Dès le début, c'est une surprise d'entendre des Japonaises discuter d'aller voir des films de Jean Marais dans le Tokyo des années 1950. ^^
C'est peut-être le Ozu le plus tourné vers le film de moeurs que je vois pour l'instant. Car nous sommes placés dès le début dans un monde un peu à part, celui de la bourgeoisie tokyoïte. Le couple que l'on suit est le fruit d'un mariage arrangé. Le repas est servi par une bonne. Les maris rentrent et ne parlent pas de leur journée. Les épouses passent leur temps à se retrouver et papoter entre elles, se poussant l'une l'autre à torturer leur mari par des mensonges. Parfois, certaines croisent leurs maris de loin avec une maîtresse au bras, et le pire c'est qu'elles ne sont pas rancunières. Tout cela dégage une gaieté triste.

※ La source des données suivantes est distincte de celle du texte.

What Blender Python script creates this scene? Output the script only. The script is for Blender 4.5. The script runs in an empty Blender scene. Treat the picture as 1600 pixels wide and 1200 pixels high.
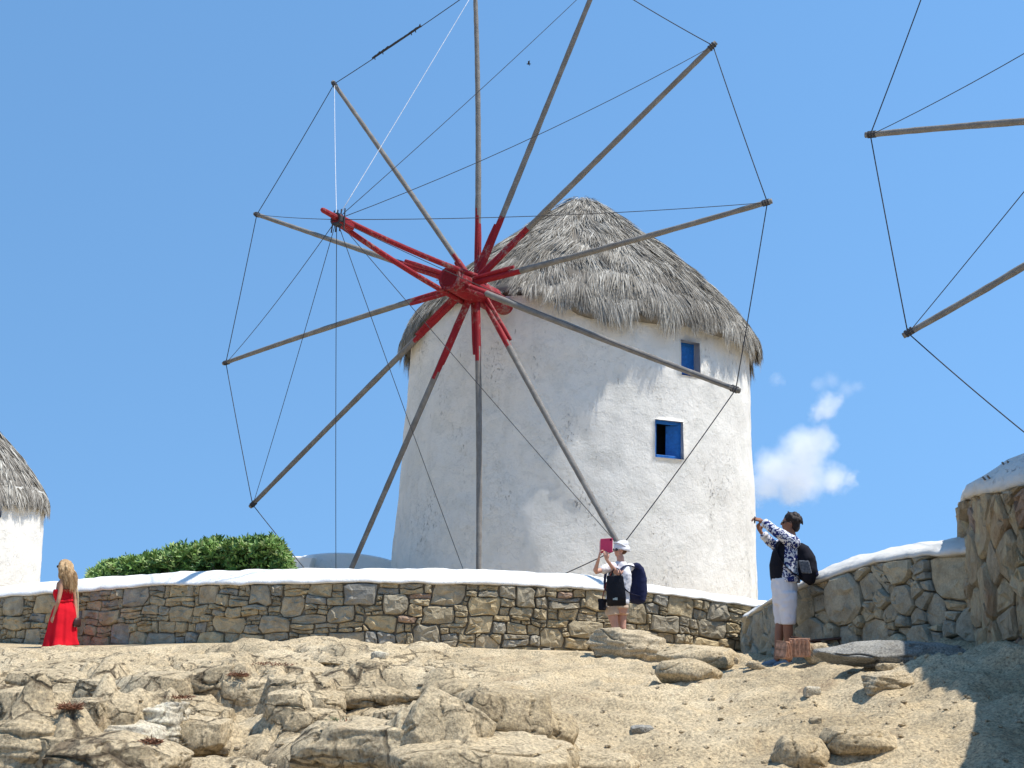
import bpy, math, random
import numpy as np
from mathutils import Vector, Matrix

SC = bpy.context.scene
COL = SC.collection
R = math.radians
random.seed(7)
RNG = np.random.default_rng(11)

# ------------------------------------------------------------------ camera
EYE = np.array([0.0, 0.0, 1.6])
FPX, PITCH, ROLL = 1800.0, math.atan(355 / 1800.0), R(2.0)
_f = np.array([0, math.cos(PITCH), math.sin(PITCH)])
_u0 = np.array([0, -math.sin(PITCH), math.cos(PITCH)])
_r0 = np.array([1.0, 0, 0])
_r = _r0 * math.cos(ROLL) + _u0 * math.sin(ROLL)
_u = _u0 * math.cos(ROLL) - _r0 * math.sin(ROLL)
cam = bpy.data.cameras.new('camera')
cam.sensor_width = 36.0
cam.lens = FPX / 1600.0 * 36.0
cam.clip_start, cam.clip_end = 0.1, 9000.0
camo = bpy.data.objects.new('camera', cam)
COL.objects.link(camo)
m = Matrix.Identity(4)
for i in range(3):
    m[i][0], m[i][1], m[i][2], m[i][3] = _r[i], _u[i], -_f[i], EYE[i]
camo.matrix_world = m
SC.camera = camo

# ------------------------------------------------------------------ sky, sun, exposure
SUN_EL, SUN_AZ = R(67), R(-12)          # azimuth measured from +X towards +Y (from the right, high)
sun_dir = Vector((math.cos(SUN_EL) * math.cos(SUN_AZ), math.cos(SUN_EL) * math.sin(SUN_AZ), math.sin(SUN_EL)))
W = bpy.data.worlds.new('World')
SC.world = W
W.use_nodes = True
wn = W.node_tree.nodes
bg = wn['Background']
sky = wn.new('ShaderNodeTexSky')
sky.sky_type = 'NISHITA'
sky.sun_disc = False
sky.sun_elevation = SUN_EL
sky.sun_rotation = math.pi / 2 - SUN_AZ
sky.altitude = 0
sky.air_density = 1.0
sky.dust_density = 0.0
sky.ozone_density = 1.0
# the lookup never grazes the milky rim of the model: the air here is clear and blue right down to the walls
tc = wn.new('ShaderNodeTexCoord')
mp = wn.new('ShaderNodeVectorMath')
mp.operation = 'MULTIPLY_ADD'
mp.inputs[1].default_value = (1, 1, 0.56)
mp.inputs[2].default_value = (0, 0, 0.44)
hs = wn.new('ShaderNodeHueSaturation')
hs.inputs['Saturation'].default_value = 1.15
hs.inputs['Hue'].default_value = 0.492
W.node_tree.links.new(tc.outputs['Generated'], mp.inputs[0])
W.node_tree.links.new(mp.outputs[0], sky.inputs[0])
W.node_tree.links.new(sky.outputs[0], hs.inputs['Color'])
W.node_tree.links.new(hs.outputs[0], bg.inputs[0])
bg.inputs[1].default_value = 0.136
sl = bpy.data.lights.new('sun', 'SUN')
sl.energy = 3.45
sl.angle = R(0.55)
sl.color = (1.0, 0.955, 0.88)
slo = bpy.data.objects.new('sun', sl)
COL.objects.link(slo)
slo.location = (20, 5, 40)
slo.rotation_euler = sun_dir.to_track_quat('Z', 'Y').to_euler()
SC.view_settings.view_transform = 'Standard'
SC.view_settings.look = 'None'
SC.view_settings.gamma = 1.0
SC.view_settings.exposure = 0.84
SC.view_settings.use_curve_mapping = False
cy = SC.cycles
cy.use_denoising = True
cy.max_bounces = 10
cy.diffuse_bounces = 4
cy.glossy_bounces = 2
cy.transparent_max_bounces = 8
cy.volume_bounces = 8
cy.sample_clamp_indirect = 6.0

# ------------------------------------------------------------------ projection helpers (a ray through the lens meets the place it shows)
def ray(px, py):
    return _f + _r * ((px - 800) / FPX) - _u * ((py - 600) / FPX)
def P(px, py, Y):
    d = ray(px, py)
    return EYE + d * (Y / d[1])
def nrm(v):
    v = np.asarray(v, float)
    return v / (np.linalg.norm(v) + 1e-12)

# ------------------------------------------------------------------ numpy noise
_perm = np.random.default_rng(3).permutation(512)
_perm = np.concatenate([_perm, _perm, _perm])
_g3 = np.random.default_rng(5).normal(size=(512, 3))
_g3 /= np.linalg.norm(_g3, axis=1)[:, None]
def perlin(p):
    p = np.asarray(p, float)
    i = np.floor(p).astype(int)
    fr = p - i
    w = fr * fr * fr * (fr * (fr * 6 - 15) + 10)
    out = 0
    for dx in (0, 1):
        for dy in (0, 1):
            for dz in (0, 1):
                h = _perm[(_perm[(_perm[(i[..., 0] + dx) & 511] + i[..., 1] + dy) & 511] + i[..., 2] + dz) & 511]
                d = fr - np.array([dx, dy, dz])
                v = (d * _g3[h]).sum(-1)
                wt = (w[..., 0] if dx else 1 - w[..., 0]) * (w[..., 1] if dy else 1 - w[..., 1]) * (w[..., 2] if dz else 1 - w[..., 2])
                out = out + v * wt
    return out * 1.6
def fbm(p, octv=4, gain=0.5, lac=2.03):
    p = np.asarray(p, float)
    s, a = 0, 1.0
    for k in range(octv):
        s = s + a * perlin(p * lac ** k + 17.3 * k)
        a *= gain
    return s
def _hash2(ix, iy, k):
    return (_perm[(_perm[(ix + 31 * k) & 511] + iy + 7 * k) & 511] % 509) / 509.0
def worley(x, y):
    """F1, F2, id value, offset to the nearest site"""
    ix, iy = np.floor(x).astype(int), np.floor(y).astype(int)
    f1 = np.full(x.shape, 9.0); f2 = np.full(x.shape, 9.0); idv = np.zeros(x.shape); ox = np.zeros(x.shape); oy = np.zeros(x.shape)
    for dx in (-1, 0, 1):
        for dy in (-1, 0, 1):
            cx, cy_ = ix + dx, iy + dy
            sx = cx + 0.1 + 0.8 * _hash2(cx, cy_, 1); sy = cy_ + 0.1 + 0.8 * _hash2(cx, cy_, 2)
            d = np.hypot(sx - x, sy - y)
            near = d < f1
            f2 = np.where(near, f1, np.minimum(f2, d))
            idv = np.where(near, _hash2(cx, cy_, 3), idv)
            ox = np.where(near, x - sx, ox); oy = np.where(near, y - sy, oy)
            f1 = np.where(near, d, f1)
    return f1, f2, idv, ox, oy
def sstep(a, b, x):
    t = np.clip((x - a) / (b - a), 0, 1)
    return t * t * (3 - 2 * t)

# ------------------------------------------------------------------ object helpers
ORG = {}
def tag(o, label=None, cat=None, group=None, kind=None):
    if label: o['label'] = label
    if cat: o['category'] = cat
    if group: o['group'] = group
    if kind: o['kind'] = kind
    return o
def thing(name, loc, label, cat, group=None, kind=None):
    o = bpy.data.objects.new(name, None)
    o.empty_display_size = 0.2
    COL.objects.link(o)
    o.location = loc
    ORG[o.name] = np.asarray(loc, float)
    return tag(o, label, cat, group, kind)
def mesh(name, v, f, mats, parent=None, smooth=False, org=None, midx=None, tint=None, kind=None):
    """world-space vertices -> one mesh object with its own origin"""
    v = np.asarray(v, float).reshape(-1, 3)
    if org is None:
        org = (v.min(0) + v.max(0)) / 2
    org = np.asarray(org, float)
    me = bpy.data.meshes.new(name)
    if isinstance(f, np.ndarray):
        f = f.tolist()
    me.from_pydata((v - org).tolist(), [], f)
    for mt in (mats if isinstance(mats, (list, tuple)) else [mats]):
        me.materials.append(mt)
    if midx is not None:
        me.polygons.foreach_set('material_index', np.asarray(midx, dtype=np.int32))
    if smooth:
        me.polygons.foreach_set('use_smooth', np.ones(len(me.polygons), dtype=bool))
    if tint is not None:
        a = me.attributes.new('tint', 'FLOAT', 'POINT')
        a.data.foreach_set('value', np.asarray(tint, dtype=np.float32))
    me.update()
    o = bpy.data.objects.new(name, me)
    COL.objects.link(o)
    if parent is not None:
        o.parent = parent
        o.location = org - ORG[parent.name]
    else:
        o.location = org
    ORG[o.name] = org
    if kind: o['kind'] = kind
    return o
class MB:
    def __init__(s): s.v = []; s.f = []; s.m = []
    def add(s, vf, mi=0):
        v, f = vf
        b = len(s.v)
        s.v += [tuple(map(float, p)) for p in v]
        s.f += [tuple(i + b for i in q) for q in f]
        s.m += [mi] * len(f)
        return s
    def build(s, name, mats, parent=None, **k):
        return mesh(name, s.v, s.f, mats, parent, midx=s.m, **k)
def loft(path, rad, side=None, n=12, cap=True, fold=None):
    path = [np.asarray(p, float) for p in path]
    K = len(path)
    v, f = [], []
    prev = None
    for k in range(K):
        t = nrm(path[min(k + 1, K - 1)] - path[max(k - 1, 0)])
        if side is not None:
            sd = np.asarray(side, float)
            sd = nrm(sd - t * (sd @ t))
        else:
            ref = prev if prev is not None else (np.array([0, 0, 1.0]) if abs(t[2]) < 0.9 else np.array([1.0, 0, 0]))
            sd = nrm(ref - t * (ref @ t))
            prev = sd
        ot = np.cross(t, sd)
        rr = rad[k]
        rx, ry = (rr, rr) if np.isscalar(rr) else rr
        for j in range(n):
            a = 2 * math.pi * j / n
            m_ = 1.0 if fold is None else fold(k / (K - 1), a)
            v.append(path[k] + sd * (rx * math.cos(a) * m_) + ot * (ry * math.sin(a) * m_))
    for k in range(K - 1):
        for j in range(n):
            j2 = (j + 1) % n
            f.append((k * n + j, k * n + j2, (k + 1) * n + j2, (k + 1) * n + j))
    if cap:
        f.append(tuple(range(n))[::-1])
        f.append(tuple((K - 1) * n + j for j in range(n)))
    return v, f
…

Et puis le miracle va arriver pour un couple. Celui d'un avion manqué, d'un retour inopiné du mari, d'un repas que l'on improvise alors que la bonne est couchée, tant bien que mal, en cherchant dans une cuisine que l'on ne connaît pas. Et le miracle de l'amour se produit : une épouse gâtée et dédaigneuse vis-à-vis des manières populaires de son mari comprend soudain ce qu'il aime et ouvre les vannes. Miracle de l'amour. Qui tend à faire fuir ceux qui l'apprennent car ils n'ont pas la chance de vivre cette sincérité.
C'est un bien beau film, qui me fait comprendre qu'on ait tenté un parallèle entre Ozu et le néoréalisme (les résonances avec Voyage en Italie sont évidentes). Derrière des plans statiques d'intérieur impeccables et une apparente simplicité, le découpage impeccable décrit un univers mental dans lequel évoluent les personnages. Celui des habitudes, des préjugés de classe, des impressions à l'emporte-pièce.
Encore une incroyable prestation de Chichu Ryu en ancien vétéran nostalgique de la grandeur du Japon devenu gérant de pachinko contre ses convictions. Cet acteur est vraiment capable de transformations physiques à la De Niro.
A noter le dernier plan, qui joue sur la profondeur de champ et conclue le film sur une étonnante impression de légèreté.
Encore merci à Arte pour cette rétrospective Ozu.